■ THE DATA:
[Begin]

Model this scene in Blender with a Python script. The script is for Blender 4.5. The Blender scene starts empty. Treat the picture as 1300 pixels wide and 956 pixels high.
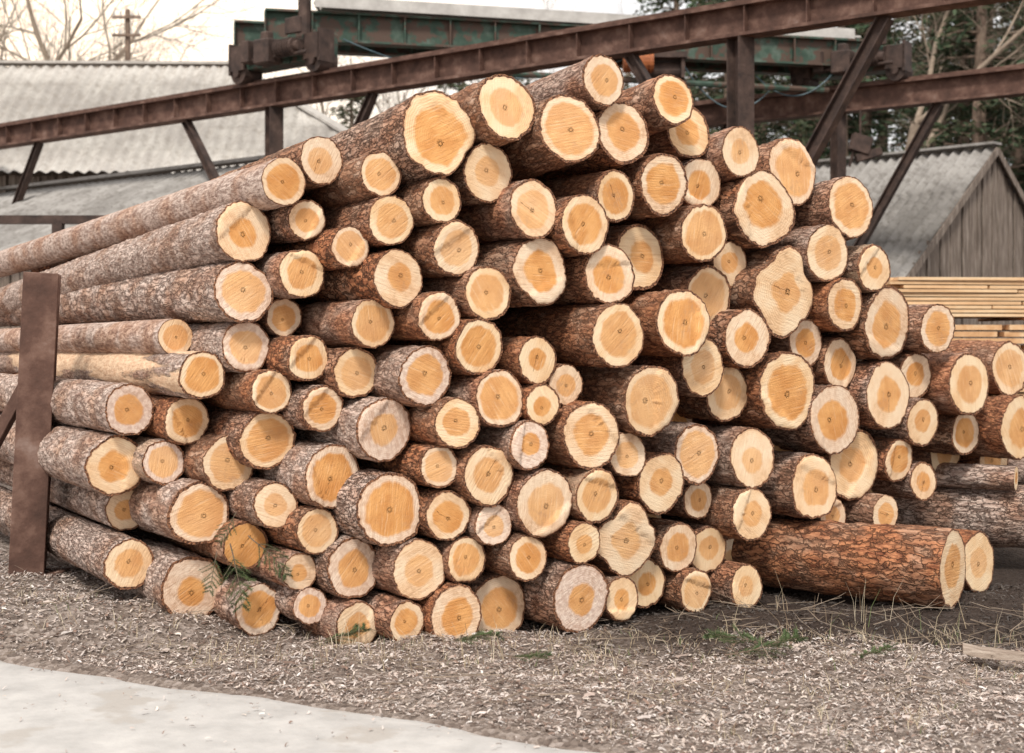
import bpy, math, random
import numpy as np
from mathutils import Vector, Matrix, Quaternion
random.seed(4); RNG=np.random.default_rng(11)
scene=bpy.context.scene; col=scene.collection
F=1805.0; EYE=1.55
scene.view_settings.view_transform='Standard'; scene.view_settings.look='None'; scene.view_settings.exposure=0

# ---------------------------------------------------------------- helpers
def loc(b,e,Y):            # image pixel column b and row e, unprojected to depth Y -> scene metres
    return Vector(((b-650)/F*Y, Y, EYE+(433-e)/F*Y))
def meta(o,label=None,cat=None,group=None,kind=None):
    if label:o["label"]=label
    if cat:o["category"]=cat
    if group:o["group"]=group
    if kind:o["kind"]=kind
    return o
def np_mesh(name,verts,quads,mat,smooth=False,attrs=None,extra=None):
    me=bpy.data.meshes.new(name)
    verts=np.asarray(verts,dtype=np.float32); me.vertices.add(len(verts)); me.vertices.foreach_set("co",verts.ravel())
    loops=[];starts=[];n=0
    for q in ([quads] if extra is None else [quads]+extra):
        q=np.asarray(q,dtype=np.int32)
        if q.size==0: continue
        starts.append(n+np.arange(len(q))*q.shape[1]); loops.append(q.ravel()); n+=q.size
    loops=np.concatenate(loops);starts=np.concatenate(starts)
    me.loops.add(n);me.loops.foreach_set("vertex_index",loops.astype(np.int32))
    me.polygons.add(len(starts));me.polygons.foreach_set("loop_start",starts.astype(np.int32))
    if smooth: me.polygons.foreach_set("use_smooth",np.ones(len(starts),dtype=bool))
    if attrs:
        for k,v in attrs.items():
            v=np.asarray(v,dtype=np.float32)
            if v.ndim==1:
                a=me.attributes.new(k,'FLOAT','POINT');a.data.foreach_set("value",v)
            else:
                a=me.attributes.new(k,'FLOAT_COLOR','POINT');a.data.foreach_set("color",v.ravel())
    me.update(calc_edges=True); me.validate()
    if mat: me.materials.append(mat)
    return me
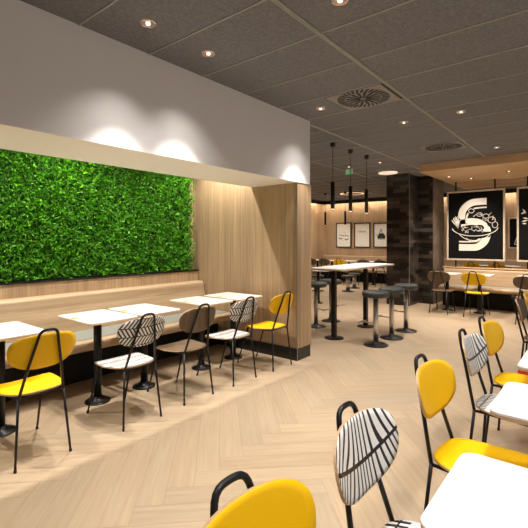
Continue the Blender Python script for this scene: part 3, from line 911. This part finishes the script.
sk(frames[0], [([(-.19, .02), (-.08, -.02), (0, .0)], .018), ([(-.02, -.03), (.1, -.02), (.2, -.04)], .022), ([(-.2, -.10), (-.12, -.13), (-.05, -.11)], .03),
               ([(.05, -.14), (.12, -.16), (.19, -.13)], .03), ([(-.03, .08), (.02, .14), (.05, .06)], .008), ([(-.1, .12), (-.1, .02)], .006), ([(.1, .09), (.08, .0)], .006), ([(-.15, -.15), (.15, -.2)], .006)])
sk(frames[1], [([(-.14+.05*k, .11), (-.125+.05*k, .155), (-.105+.05*k, .11)], .012) for k in range(6)] + [([(-.15, .10), (.16, .10)], .005)])
sk(frames[2], [([(-.14, -.06), (.14, -.06)], .12), ([(-.10, .03), (.10, .03)], .06), ([(-.06, .06), (-.02, .20)], .02), ([(.03, .06), (.0, .22)], .02), ([(-.15, .0), (-.2, .04)], .015), ([(.15, .0), (.2, .04)], .015), ([(-.12, -.14), (.12, -.14)], .012)])
fr = framed(fv(508.3)-.32, (zz(512, 217.5)+zz(512, 248.5))/2, .64, zz(512, 217.5)-zz(512, 248.5), 'small black picture in a pale frame seen between the two hanging signs', 'dark pictures behind the signs', True)
sk(fr, [([(-.17, -.32), (-.10, -.10), (-.03, .08)], .018), ([(-.17, -.32), (-.02, -.32)], .018), ([(-.10, -.12), (-.02, -.10)], .012), ([(-.02, -.3), (.02, .05), (.04, .1)], .012)], 'chalk')

# ------------------------------------------------------------------ camera, world, view
cam = bpy.data.cameras.new('camera'); co = bpy.data.objects.new('camera', cam); col.objects.link(co)
cam.sensor_width = 36; cam.sensor_fit = 'HORIZONTAL'; cam.lens = 413.5/528*36; cam.shift_y = -23/528
cam.clip_start = .05
co.location = (0, 0, CAM_H)
co.rotation_euler = (PI/2, 0, math.atan2(.628, .778) - PI/2)
scene.camera = co
w = bpy.data.worlds.new('world'); scene.world = w; w.use_nodes = True
w.node_tree.nodes['Background'].inputs[0].default_value = (1, .98, .96, 1)
w.node_tree.nodes['Background'].inputs[1].default_value = .6
scene.view_settings.view_transform = 'Standard'; scene.view_settings.look = 'None'
scene.view_settings.exposure = 0.35; scene.view_settings.gamma = 1
scene.view_settings.use_curve_mapping = False
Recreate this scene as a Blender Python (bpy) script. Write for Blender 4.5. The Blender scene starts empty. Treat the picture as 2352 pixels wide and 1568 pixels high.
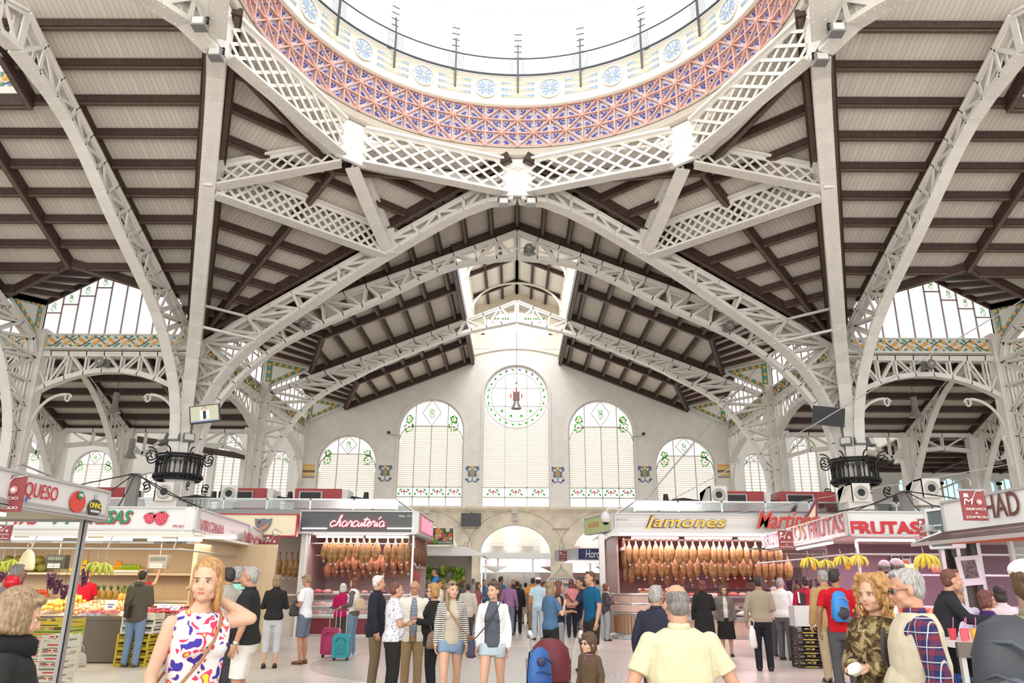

[End]

■ THE REQUEST: Transcribe the full listing above exactly, with the images removed.

■ OUTPUT:
Model this scene in Blender with a Python script. The script is for Blender 4.5. The Blender scene starts empty. Treat the picture as 1300 pixels wide and 956 pixels high.
import bpy, math, random
import numpy as np
from mathutils import Vector, Matrix, Quaternion
random.seed(4); RNG=np.random.default_rng(11)
scene=bpy.context.scene; col=scene.collection
F=1805.0; EYE=1.55
scene.view_settings.view_transform='Standard'; scene.view_settings.look='None'; scene.view_settings.exposure=0

# ---------------------------------------------------------------- helpers
def loc(b,e,Y):            # image pixel column b and row e, unprojected to depth Y -> scene metres
    return Vector(((b-650)/F*Y, Y, EYE+(433-e)/F*Y))
def meta(o,label=None,cat=None,group=None,kind=None):
    if label:o["label"]=label
    if cat:o["category"]=cat
    if group:o["group"]=group
    if kind:o["kind"]=kind
    return o
def np_mesh(name,verts,quads,mat,smooth=False,attrs=None,extra=None):
    me=bpy.data.meshes.new(name)
    verts=np.asarray(verts,dtype=np.float32); me.vertices.add(len(verts)); me.vertices.foreach_set("co",verts.ravel())
    loops=[];starts=[];n=0
    for q in ([quads] if extra is None else [quads]+extra):
        q=np.asarray(q,dtype=np.int32)
        if q.size==0: continue
        starts.append(n+np.arange(len(q))*q.shape[1]); loops.append(q.ravel()); n+=q.size
    loops=np.concatenate(loops);starts=np.concatenate(starts)
    me.loops.add(n);me.loops.foreach_set("vertex_index",loops.astype(np.int32))
    me.polygons.add(len(starts));me.polygons.foreach_set("loop_start",starts.astype(np.int32))
    if smooth: me.polygons.foreach_set("use_smooth",np.ones(len(starts),dtype=bool))
    if attrs:
        for k,v in attrs.items():
            v=np.asarray(v,dtype=np.float32)
            if v.ndim==1:
                a=me.attributes.new(k,'FLOAT','POINT');a.data.foreach_set("value",v)
            else:
                a=me.attributes.new(k,'FLOAT_COLOR','POINT');a.data.foreach_set("color",v.ravel())
    me.update(calc_edges=True); me.validate()
    if mat: me.materials.append(mat)
    return me
Continue the Blender Python script for this scene: part 3, from line 911. This part finishes the script.
sk(frames[0], [([(-.19, .02), (-.08, -.02), (0, .0)], .018), ([(-.02, -.03), (.1, -.02), (.2, -.04)], .022), ([(-.2, -.10), (-.12, -.13), (-.05, -.11)], .03),
               ([(.05, -.14), (.12, -.16), (.19, -.13)], .03), ([(-.03, .08), (.02, .14), (.05, .06)], .008), ([(-.1, .12), (-.1, .02)], .006), ([(.1, .09), (.08, .0)], .006), ([(-.15, -.15), (.15, -.2)], .006)])
sk(frames[1], [([(-.14+.05*k, .11), (-.125+.05*k, .155), (-.105+.05*k, .11)], .012) for k in range(6)] + [([(-.15, .10), (.16, .10)], .005)])
sk(frames[2], [([(-.14, -.06), (.14, -.06)], .12), ([(-.10, .03), (.10, .03)], .06), ([(-.06, .06), (-.02, .20)], .02), ([(.03, .06), (.0, .22)], .02), ([(-.15, .0), (-.2, .04)], .015), ([(.15, .0), (.2, .04)], .015), ([(-.12, -.14), (.12, -.14)], .012)])
fr = framed(fv(508.3)-.32, (zz(512, 217.5)+zz(512, 248.5))/2, .64, zz(512, 217.5)-zz(512, 248.5), 'small black picture in a pale frame seen between the two hanging signs', 'dark pictures behind the signs', True)
sk(fr, [([(-.17, -.32), (-.10, -.10), (-.03, .08)], .018), ([(-.17, -.32), (-.02, -.32)], .018), ([(-.10, -.12), (-.02, -.10)], .012), ([(-.02, -.3), (.02, .05), (.04, .1)], .012)], 'chalk')

# ------------------------------------------------------------------ camera, world, view
cam = bpy.data.cameras.new('camera'); co = bpy.data.objects.new('camera', cam); col.objects.link(co)
cam.sensor_width = 36; cam.sensor_fit = 'HORIZONTAL'; cam.lens = 413.5/528*36; cam.shift_y = -23/528
cam.clip_start = .05
co.location = (0, 0, CAM_H)
co.rotation_euler = (PI/2, 0, math.atan2(.628, .778) - PI/2)
scene.camera = co
w = bpy.data.worlds.new('world'); scene.world = w; w.use_nodes = True
w.node_tree.nodes['Background'].inputs[0].default_value = (1, .98, .96, 1)
w.node_tree.nodes['Background'].inputs[1].default_value = .6
scene.view_settings.view_transform = 'Standard'; scene.view_settings.look = 'None'
scene.view_settings.exposure = 0.35; scene.view_settings.gamma = 1
scene.view_settings.use_curve_mapping = False
Recreate this scene as a Blender Python (bpy) script. Write for Blender 4.5. The Blender scene starts empty. Treat the picture as 2352 pixels wide and 1568 pixels high.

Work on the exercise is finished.